■ **Entries with scene source code**:
☆ ☆ ☆

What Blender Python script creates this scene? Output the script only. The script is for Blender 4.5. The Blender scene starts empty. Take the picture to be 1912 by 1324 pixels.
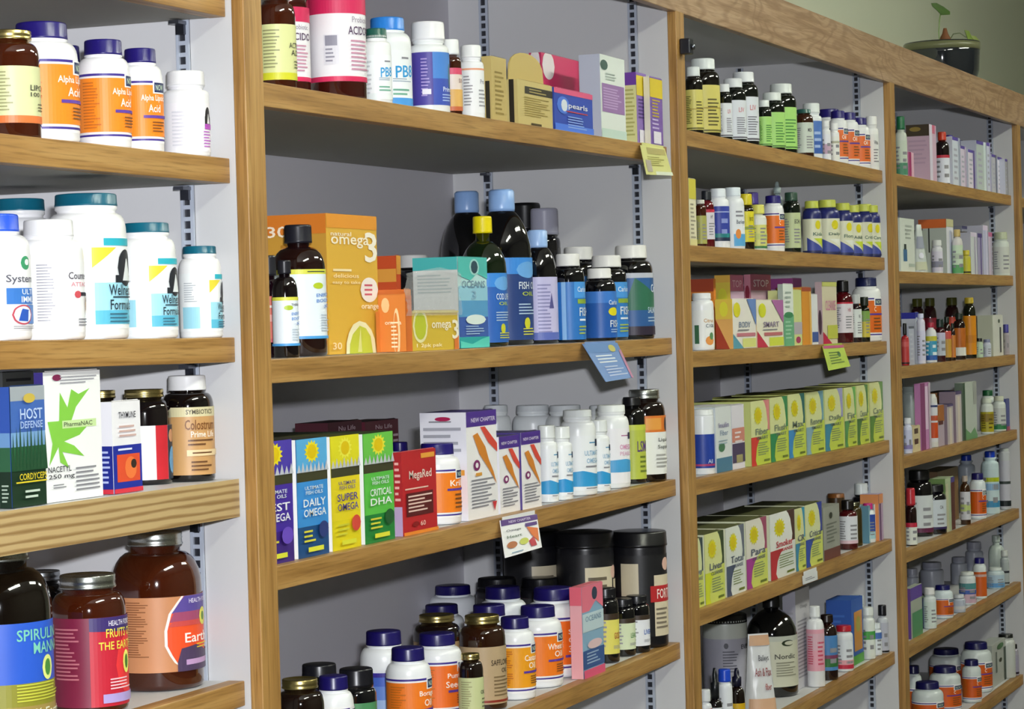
import bpy, bmesh, math, random
from mathutils import Vector
random.seed(7)
SC = bpy.context.scene
COL = SC.collection
# ------------------------------------------------------------------ camera, light, exposure
Z0 = 1.5                                   # eye height above the floor
CAM = Vector((-2.3862, -1.2814, -0.0136 + Z0)); YAW, PIT, ROL = 1.1951, -0.0114, -0.0276; FPX = 4841.74
FW = Vector((math.sin(YAW)*math.cos(PIT), math.cos(YAW)*math.cos(PIT), math.sin(PIT)))
_r0 = Vector((math.cos(YAW), -math.sin(YAW), 0)); _u0 = _r0.cross(FW)
RT = math.cos(ROL)*_r0 + math.sin(ROL)*_u0; UP = -math.sin(ROL)*_r0 + math.cos(ROL)*_u0
cd = bpy.data.cameras.new('camera'); cam = bpy.data.objects.new('camera', cd); COL.objects.link(cam)
cd.sensor_width = 36; cd.sensor_fit = 'HORIZONTAL'; cd.lens = FPX/1912*36; cd.clip_start = .05; cd.clip_end = 60
from mathutils import Matrix
cam.matrix_world = Matrix(((RT.x, UP.x, -FW.x, CAM.x), (RT.y, UP.y, -FW.y, CAM.y), (RT.z, UP.z, -FW.z, CAM.z), (0, 0, 0, 1)))
SC.camera = cam
SC.view_settings.view_transform = 'Standard'; SC.view_settings.look = 'None'
SC.view_settings.exposure = 0.0; SC.view_settings.gamma = 1; SC.view_settings.use_curve_mapping = False
wd = bpy.data.worlds.new('room_air'); SC.world = wd; wd.use_nodes = True
wd.node_tree.nodes['Background'].inputs[0].default_value = (.75, .8, .9, 1); wd.node_tree.nodes['Background'].inputs[1].default_value = .0
fl = bpy.data.lights.new('camera_flash', 'AREA'); fl.shape = 'RECTANGLE'; fl.size = .07; fl.size_y = .04; fl.energy = 70; fl.color = (.93, .95, 1)
flo = bpy.data.objects.new('camera_flash', fl); COL.objects.link(flo)
flo.matrix_world = cam.matrix_world @ Matrix.Translation((.07, .13, .0)) @ Matrix.Rotation(math.radians(12), 4, 'Y')
CEIL = 2.95
for lx, ly, e in ((-.6, -1.75, 15), (1.9, -1.75, 13), (4.4, -1.75, 9)):
    l = bpy.data.lights.new('ceiling_tube_light', 'AREA'); l.shape = 'RECTANGLE'; l.size = 1.2; l.size_y = .3; l.energy = e; l.color = (.97, 1, .84)
    o = bpy.data.objects.new('ceiling_tube_light', l); COL.objects.link(o); o.location = (lx, ly, CEIL - .1)

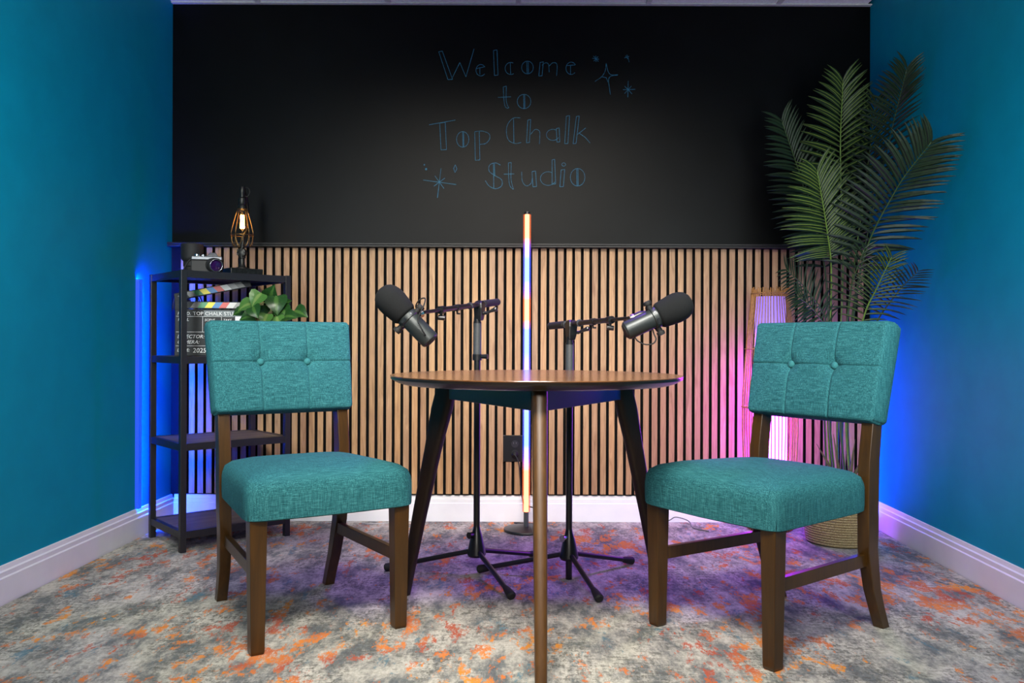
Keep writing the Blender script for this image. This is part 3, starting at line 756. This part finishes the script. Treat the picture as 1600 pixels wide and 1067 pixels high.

☆ ☆ ☆

■ **REQUIREMENT**:
Write the listing above out again exactly, dropping each image.

■ **WRITTEN REPLY**:
What Blender Python script creates this scene? Output the script only. The script is for Blender 4.5. The Blender scene starts empty. Take the picture to be 1912 by 1324 pixels.
import bpy, bmesh, math, random
from mathutils import Vector
random.seed(7)
SC = bpy.context.scene
COL = SC.collection
# ------------------------------------------------------------------ camera, light, exposure
Z0 = 1.5                                   # eye height above the floor
CAM = Vector((-2.3862, -1.2814, -0.0136 + Z0)); YAW, PIT, ROL = 1.1951, -0.0114, -0.0276; FPX = 4841.74
FW = Vector((math.sin(YAW)*math.cos(PIT), math.cos(YAW)*math.cos(PIT), math.sin(PIT)))
_r0 = Vector((math.cos(YAW), -math.sin(YAW), 0)); _u0 = _r0.cross(FW)
RT = math.cos(ROL)*_r0 + math.sin(ROL)*_u0; UP = -math.sin(ROL)*_r0 + math.cos(ROL)*_u0
cd = bpy.data.cameras.new('camera'); cam = bpy.data.objects.new('camera', cd); COL.objects.link(cam)
cd.sensor_width = 36; cd.sensor_fit = 'HORIZONTAL'; cd.lens = FPX/1912*36; cd.clip_start = .05; cd.clip_end = 60
from mathutils import Matrix
cam.matrix_world = Matrix(((RT.x, UP.x, -FW.x, CAM.x), (RT.y, UP.y, -FW.y, CAM.y), (RT.z, UP.z, -FW.z, CAM.z), (0, 0, 0, 1)))
SC.camera = cam
SC.view_settings.view_transform = 'Standard'; SC.view_settings.look = 'None'
SC.view_settings.exposure = 0.0; SC.view_settings.gamma = 1; SC.view_settings.use_curve_mapping = False
wd = bpy.data.worlds.new('room_air'); SC.world = wd; wd.use_nodes = True
wd.node_tree.nodes['Background'].inputs[0].default_value = (.75, .8, .9, 1); wd.node_tree.nodes['Background'].inputs[1].default_value = .0
fl = bpy.data.lights.new('camera_flash', 'AREA'); fl.shape = 'RECTANGLE'; fl.size = .07; fl.size_y = .04; fl.energy = 70; fl.color = (.93, .95, 1)
flo = bpy.data.objects.new('camera_flash', fl); COL.objects.link(flo)
flo.matrix_world = cam.matrix_world @ Matrix.Translation((.07, .13, .0)) @ Matrix.Rotation(math.radians(12), 4, 'Y')
CEIL = 2.95
for lx, ly, e in ((-.6, -1.75, 15), (1.9, -1.75, 13), (4.4, -1.75, 9)):
    l = bpy.data.lights.new('ceiling_tube_light', 'AREA'); l.shape = 'RECTANGLE'; l.size = 1.2; l.size_y = .3; l.energy = e; l.color = (.97, 1, .84)
    o = bpy.data.objects.new('ceiling_tube_light', l); COL.objects.link(o); o.location = (lx, ly, CEIL - .1)

Keep writing the Blender script for this image. This is part 3, starting at line 756. This part finishes the script. Treat the picture as 1600 pixels wide and 1067 pixels high.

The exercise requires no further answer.